Toda essa história de avanço tecnológico finalmente faz sentido nesta temporada, quando as armas tecnológicas da vilão Kuvira se unem à fontes de energias espirituais poderosas, gerando uma ameaça bélica única no universo Avatar. Algo que faz referência ao surgimento da bomba atômica!
Mas infelizmente nada disso é tão épico quanto as duas primeiras temporadas, nem chega aos pés do confronto máximo entre Aang e o Senhor do Fogo Ozai! E essa é a minha única reclamação quanto ao final da série. Toda a beleza e estética perfeita das outras temporadas se mantêm. Os personagens são carismáticos e interessantes. Ver Korra superando um forte stress pós-traumático e confrontando Zaheer na prisão, é incrível. A música e a escala da guerra voltam a impressionar.
O final também é lindo! O romance que é sugerido no prólogo é muito satisfatório para mim, embora possa chocar alguns e ser previsível para outros.

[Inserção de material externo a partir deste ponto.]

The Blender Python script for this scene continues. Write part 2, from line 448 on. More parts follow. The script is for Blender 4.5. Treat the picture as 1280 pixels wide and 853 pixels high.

Algo que eu gostaria de ter visto e não aconteceu foi a revelação dos verdadeiros líderes do Lótus Vermelho (na série isso não é abordado e sugere-se que Zaheer e Unalock foram os últimos líderes). Se Zaheer já foi ruim, imaginem o equivalente aos velhos membros do Lótus Branco, só que por trás das ações de Kuvira! Vilões velhos e poderosos, fazendo manipulações políticas e se revelando no momento em que Kuvira caísse! Isso sim traria um fôlego novo para o final da série e daria a oportunidade de Korra mostrar o quão poderosa realmente ficou, ao aceitar-se!

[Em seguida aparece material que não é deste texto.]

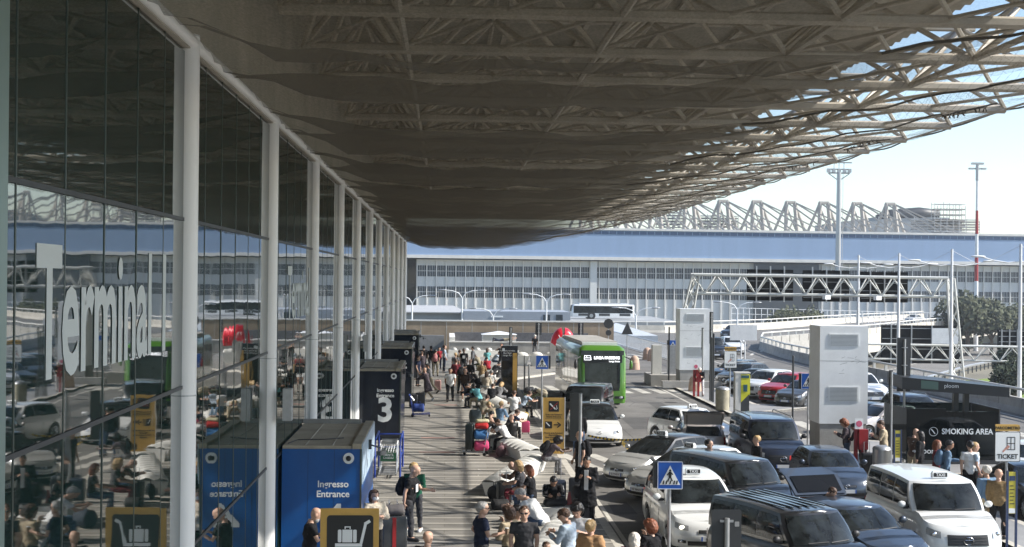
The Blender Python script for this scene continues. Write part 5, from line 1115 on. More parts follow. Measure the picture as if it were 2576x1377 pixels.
# pose: lean, head tilt, thighs (pitch, abduct, knee), arms (pitch, abduct, elbow, inward), pelvis z if seated
PO = {
 'stand': dict(l=1, h=4, legs=[(2, 4, 3), (-3, 4, 2)], arms=[(4, 9, 18, 4), (-2, 9, 14, 4)]),
 'phone': dict(l=3, h=28, legs=[(3, 4, 6), (-2, 4, 2)], arms=[(22, 10, 95, 24), (18, 10, 100, 26)]),
 'cup': dict(l=0, h=6, legs=[(1, 6, 2), (-2, 7, 3)], arms=[(14, 14, 88, 10), (-18, 30, 62, 30)]),
 'walk': dict(l=4, h=4, legs=[(26, 2, 8), (-20, 2, 22)], arms=[(-22, 7, 18, 4), (24, 7, 26, 4)]),
 'pull': dict(l=6, h=20, legs=[(10, 3, 10), (-8, 3, 6)], arms=[(-14, 14, 10, 2), (30, 8, 60, 20)]),
 'push': dict(l=12, h=5, legs=[(22, 2, 12), (-18, 2, 24)], arms=[(42, 6, 38, 0), (42, 6, 38, 0)]),
 'cross': dict(l=0, h=3, legs=[(1, 7, 2), (-1, 7, 2)], arms=[(16, 12, 84, 52), (20, 12, 88, 46)]),
 'bend': dict(l=68, h=-10, legs=[(12, 4, 14), (4, 4, 10)], arms=[(66, 6, 12, 2), (50, 8, 20, 4)]),
 'stoop': dict(l=24, h=30, legs=[(6, 3, 10), (-2, 3, 8)], arms=[(30, 8, 60, 12), (26, 8, 70, 12)]),
 'sit': dict(l=8, h=8, pz=.53, legs=[(84, 8, 84), (80, 8, 88)], arms=[(26, 10, 52, 22), (24, 10, 56, 20)]),
 'sitl': dict(l=34, h=20, pz=.53, legs=[(86, 12, 88), (82, 10, 80)], arms=[(50, 8, 44, 18), (44, 8, 60, 22)]),
 'chin': dict(l=2, h=10, legs=[(2, 4, 3), (-2, 4, 2)], arms=[(40, 4, 128, 20), (10, 10, 80, 40)]),
 'lie': dict(l=84, h=-50, pz=.16, legs=[(-86, 4, 4), (-84, 4, 30)], arms=[(80, 20, 40, 20), (100, 14, 60, 30)]),
 'face': dict(l=2, h=4, legs=[(2, 6, 3), (-2, 6, 2)], arms=[(58, 40, 130, 50), (60, 40, 128, 50)]),
}
def joints(p):
    l = R(p['l']); sp = V((0, sin(l), cos(l))); fr = V((0, cos(l), -sin(l))); J = {}
    def legv(a, b, f, s):
        a, b, f = R(a), R(b), R(f); t = V((s*sin(b), sin(a)*cos(b), -cos(a)*cos(b))); q = V((s*sin(b)*.5, sin(a-f), -cos(a-f))).normalized(); return t, q
    lv = [legv(*p['legs'][i], s) for i, s in enumerate((1, -1))]
    if 'pz' in p: pz = p['pz']
    else: pz = max(-(t*.43+q*.41).z for t, q in lv)+.095+.02
    P = V((0, 0, pz)); J['P'] = P; J['sp'] = sp; J['fr'] = fr; J['N'] = P+sp*.55; h = R(p['l']+p['h']); J['hd'] = V((0, sin(h), cos(h))); J['hf'] = V((0, cos(h), -sin(h))); J['H'] = J['N']+J['hd']*.155
    for i, s in enumerate((1, -1)):
        t, q = lv[i]; hip = P+V((s*.095, 0, -.02)); kn = hip+t*.43; an = kn+q*.41; J['leg%d' % i] = (hip, kn, an, q)
        a, b, f, c = [R(x) for x in p['arms'][i]]; sh = P+sp*.475+V((s*.185, 0, 0)); up = V((s*sin(b), sin(a)*cos(b), -cos(a)*cos(b))); fo = V((-s*sin(c), sin(a+f)*cos(c), -cos(a+f)*cos(c))); el = sh+up*.29; wr_ = el+fo*.25; J['arm%d' % i] = (sh, el, wr_, fo)
    return J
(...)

Mas esse é apenas um devaneio meu, coisa de escritor que curte um bom drama!
O grande mérito da série foi o realismo com que os personagens são retratados. Você realmente acredita que Korra, Tenzin e os outros poderiam ser pessoas de verdade, não meros personagens de desenho animado. Os conflitos que os afligem são reflexos dos nossos próprios! O crescimento (e a aceitação) com que Korra chega ao final da série é verossímil e tocante!

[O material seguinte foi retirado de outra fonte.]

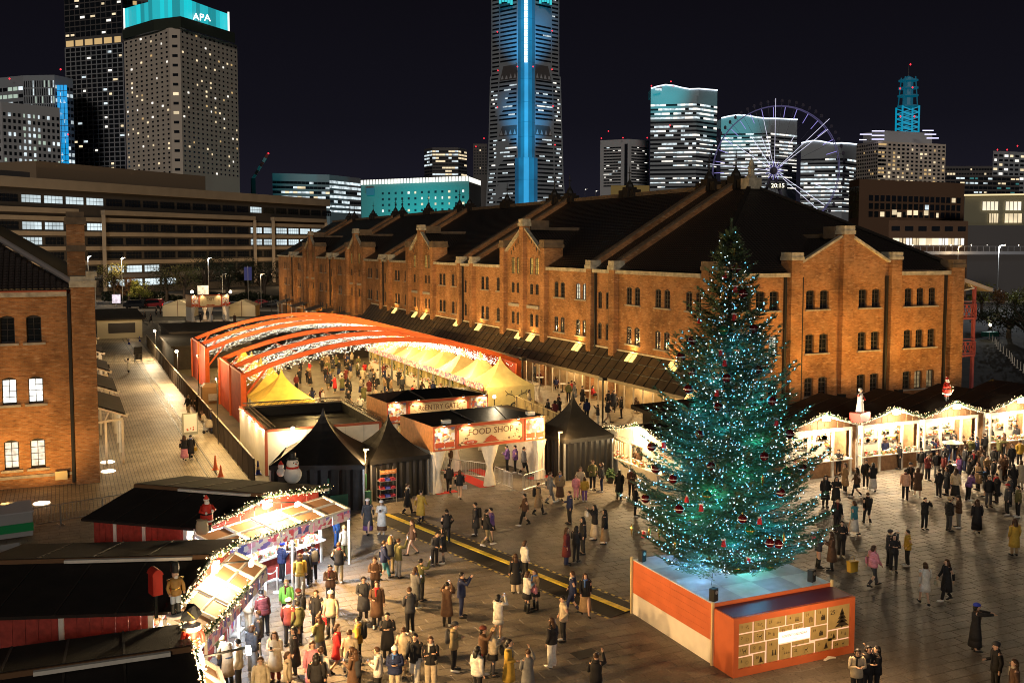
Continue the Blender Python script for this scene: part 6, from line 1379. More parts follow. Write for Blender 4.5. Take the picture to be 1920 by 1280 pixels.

Talvez a Lenda de Korra sofra um pouco por ter tido um antecessor tão simples e tão amado. Talvez a mudança de público tenha espremido as escolhas dos escritores. A Série tinha que ser mais adulta, mas não podia ser adulta demais! Entendem o problema?!
Talvez eu esteja errado em querer que o final de Korra fosse tão épico quanto o de Aang, pois toda esta série foi muito mais sensível e complexa que a de Aang.
Talvez o real problema da série foi ela ter sido um pouco mais curta e não ter conseguido ir tão a fundo quanto eu gostaria em seus dilemas mais sombrios! Mas o que realmente me deixa triste foi que estes personagens tão legais e tão humanos já se esgotaram, que o tempo de Korra já acabou e que eu não posso saborear um pouco mais do mundo das dobras, de Aang, Zuko e Korra, que tanto me inspirou quanto escritor e que por algum tempo me fez torcer e vibrar, com a empolgação de uma criança!